● **What you should do**: Nothing may be dropped or altered: reproduce all the data.

★ ★ ★

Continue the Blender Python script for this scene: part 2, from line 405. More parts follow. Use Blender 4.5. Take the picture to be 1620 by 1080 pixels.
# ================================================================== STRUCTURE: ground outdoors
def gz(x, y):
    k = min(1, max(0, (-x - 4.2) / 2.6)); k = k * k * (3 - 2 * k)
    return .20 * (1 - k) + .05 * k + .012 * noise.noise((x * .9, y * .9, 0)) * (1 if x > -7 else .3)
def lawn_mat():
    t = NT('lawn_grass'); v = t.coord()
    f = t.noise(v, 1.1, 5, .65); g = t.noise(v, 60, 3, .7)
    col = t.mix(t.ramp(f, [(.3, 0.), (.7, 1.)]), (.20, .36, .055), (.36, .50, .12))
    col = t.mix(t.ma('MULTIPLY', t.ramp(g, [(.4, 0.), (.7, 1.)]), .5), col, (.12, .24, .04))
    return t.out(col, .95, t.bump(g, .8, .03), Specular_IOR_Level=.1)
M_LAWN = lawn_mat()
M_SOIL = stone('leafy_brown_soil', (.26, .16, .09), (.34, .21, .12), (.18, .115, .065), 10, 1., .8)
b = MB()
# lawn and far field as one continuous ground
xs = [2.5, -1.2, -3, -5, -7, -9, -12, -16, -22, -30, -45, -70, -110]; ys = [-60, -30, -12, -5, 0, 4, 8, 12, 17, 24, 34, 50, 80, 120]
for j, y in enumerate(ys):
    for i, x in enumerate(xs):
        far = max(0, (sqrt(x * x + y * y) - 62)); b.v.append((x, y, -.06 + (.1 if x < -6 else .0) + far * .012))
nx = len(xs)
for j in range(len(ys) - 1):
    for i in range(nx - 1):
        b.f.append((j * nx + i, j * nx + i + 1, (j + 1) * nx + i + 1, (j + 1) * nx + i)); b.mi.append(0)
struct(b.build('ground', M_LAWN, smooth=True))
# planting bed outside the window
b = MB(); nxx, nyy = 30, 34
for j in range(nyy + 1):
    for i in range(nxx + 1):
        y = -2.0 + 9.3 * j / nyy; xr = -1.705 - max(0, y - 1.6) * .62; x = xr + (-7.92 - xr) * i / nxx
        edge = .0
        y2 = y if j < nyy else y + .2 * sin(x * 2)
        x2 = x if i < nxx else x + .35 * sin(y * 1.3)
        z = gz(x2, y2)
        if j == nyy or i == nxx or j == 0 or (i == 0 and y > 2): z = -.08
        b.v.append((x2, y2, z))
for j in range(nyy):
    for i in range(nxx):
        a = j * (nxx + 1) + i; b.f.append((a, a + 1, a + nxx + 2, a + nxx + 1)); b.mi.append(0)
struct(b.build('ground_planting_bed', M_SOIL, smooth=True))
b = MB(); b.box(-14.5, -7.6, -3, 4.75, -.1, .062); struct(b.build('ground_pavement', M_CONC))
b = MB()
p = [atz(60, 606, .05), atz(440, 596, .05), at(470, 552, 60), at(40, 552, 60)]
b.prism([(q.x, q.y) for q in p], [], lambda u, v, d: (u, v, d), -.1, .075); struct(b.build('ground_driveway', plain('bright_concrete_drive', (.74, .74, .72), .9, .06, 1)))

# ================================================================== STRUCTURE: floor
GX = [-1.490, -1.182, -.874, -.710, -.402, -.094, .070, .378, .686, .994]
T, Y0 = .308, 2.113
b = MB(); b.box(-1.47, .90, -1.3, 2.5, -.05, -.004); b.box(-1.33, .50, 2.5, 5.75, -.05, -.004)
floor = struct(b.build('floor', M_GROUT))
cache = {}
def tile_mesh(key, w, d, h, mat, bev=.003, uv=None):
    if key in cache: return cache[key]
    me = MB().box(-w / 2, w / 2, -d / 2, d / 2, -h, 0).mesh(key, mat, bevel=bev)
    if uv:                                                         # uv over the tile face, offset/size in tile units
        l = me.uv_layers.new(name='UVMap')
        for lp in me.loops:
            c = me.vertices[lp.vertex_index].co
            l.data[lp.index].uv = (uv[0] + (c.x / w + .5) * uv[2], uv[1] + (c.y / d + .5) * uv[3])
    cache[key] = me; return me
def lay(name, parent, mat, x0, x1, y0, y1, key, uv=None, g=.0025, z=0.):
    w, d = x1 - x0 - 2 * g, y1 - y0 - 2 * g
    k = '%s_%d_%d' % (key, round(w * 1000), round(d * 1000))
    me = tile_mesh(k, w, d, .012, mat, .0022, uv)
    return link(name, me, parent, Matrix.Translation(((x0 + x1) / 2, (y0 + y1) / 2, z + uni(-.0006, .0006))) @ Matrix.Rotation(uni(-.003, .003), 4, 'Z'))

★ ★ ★

● **Response below**:
Continue the Blender Python script for this scene: part 2, from line 405. More parts follow. Use Blender 4.5. Take the picture to be 1620 by 1080 pixels.
# ================================================================== STRUCTURE: ground outdoors
def gz(x, y):
    k = min(1, max(0, (-x - 4.2) / 2.6)); k = k * k * (3 - 2 * k)
    return .20 * (1 - k) + .05 * k + .012 * noise.noise((x * .9, y * .9, 0)) * (1 if x > -7 else .3)
def lawn_mat():
    t = NT('lawn_grass'); v = t.coord()
    f = t.noise(v, 1.1, 5, .65); g = t.noise(v, 60, 3, .7)
    col = t.mix(t.ramp(f, [(.3, 0.), (.7, 1.)]), (.20, .36, .055), (.36, .50, .12))
    col = t.mix(t.ma('MULTIPLY', t.ramp(g, [(.4, 0.), (.7, 1.)]), .5), col, (.12, .24, .04))
    return t.out(col, .95, t.bump(g, .8, .03), Specular_IOR_Level=.1)
M_LAWN = lawn_mat()
M_SOIL = stone('leafy_brown_soil', (.26, .16, .09), (.34, .21, .12), (.18, .115, .065), 10, 1., .8)
b = MB()
# lawn and far field as one continuous ground
xs = [2.5, -1.2, -3, -5, -7, -9, -12, -16, -22, -30, -45, -70, -110]; ys = [-60, -30, -12, -5, 0, 4, 8, 12, 17, 24, 34, 50, 80, 120]
for j, y in enumerate(ys):
    for i, x in enumerate(xs):
        far = max(0, (sqrt(x * x + y * y) - 62)); b.v.append((x, y, -.06 + (.1 if x < -6 else .0) + far * .012))
nx = len(xs)
for j in range(len(ys) - 1):
    for i in range(nx - 1):
        b.f.append((j * nx + i, j * nx + i + 1, (j + 1) * nx + i + 1, (j + 1) * nx + i)); b.mi.append(0)
struct(b.build('ground', M_LAWN, smooth=True))
# planting bed outside the window
b = MB(); nxx, nyy = 30, 34
for j in range(nyy + 1):
    for i in range(nxx + 1):
        y = -2.0 + 9.3 * j / nyy; xr = -1.705 - max(0, y - 1.6) * .62; x = xr + (-7.92 - xr) * i / nxx
        edge = .0
        y2 = y if j < nyy else y + .2 * sin(x * 2)
        x2 = x if i < nxx else x + .35 * sin(y * 1.3)
        z = gz(x2, y2)
        if j == nyy or i == nxx or j == 0 or (i == 0 and y > 2): z = -.08
        b.v.append((x2, y2, z))
for j in range(nyy):
    for i in range(nxx):
        a = j * (nxx + 1) + i; b.f.append((a, a + 1, a + nxx + 2, a + nxx + 1)); b.mi.append(0)
struct(b.build('ground_planting_bed', M_SOIL, smooth=True))
b = MB(); b.box(-14.5, -7.6, -3, 4.75, -.1, .062); struct(b.build('ground_pavement', M_CONC))
b = MB()
p = [atz(60, 606, .05), atz(440, 596, .05), at(470, 552, 60), at(40, 552, 60)]
b.prism([(q.x, q.y) for q in p], [], lambda u, v, d: (u, v, d), -.1, .075); struct(b.build('ground_driveway', plain('bright_concrete_drive', (.74, .74, .72), .9, .06, 1)))

# ================================================================== STRUCTURE: floor
GX = [-1.490, -1.182, -.874, -.710, -.402, -.094, .070, .378, .686, .994]
T, Y0 = .308, 2.113
b = MB(); b.box(-1.47, .90, -1.3, 2.5, -.05, -.004); b.box(-1.33, .50, 2.5, 5.75, -.05, -.004)
floor = struct(b.build('floor', M_GROUT))
cache = {}
def tile_mesh(key, w, d, h, mat, bev=.003, uv=None):
    if key in cache: return cache[key]
    me = MB().box(-w / 2, w / 2, -d / 2, d / 2, -h, 0).mesh(key, mat, bevel=bev)
    if uv:                                                         # uv over the tile face, offset/size in tile units
        l = me.uv_layers.new(name='UVMap')
        for lp in me.loops:
            c = me.vertices[lp.vertex_index].co
            l.data[lp.index].uv = (uv[0] + (c.x / w + .5) * uv[2], uv[1] + (c.y / d + .5) * uv[3])
    cache[key] = me; return me
def lay(name, parent, mat, x0, x1, y0, y1, key, uv=None, g=.0025, z=0.):
    w, d = x1 - x0 - 2 * g, y1 - y0 - 2 * g
    k = '%s_%d_%d' % (key, round(w * 1000), round(d * 1000))
    me = tile_mesh(k, w, d, .012, mat, .0022, uv)
    return link(name, me, parent, Matrix.Translation(((x0 + x1) / 2, (y0 + y1) / 2, z + uni(-.0006, .0006))) @ Matrix.Rotation(uni(-.003, .003), 4, 'Z'))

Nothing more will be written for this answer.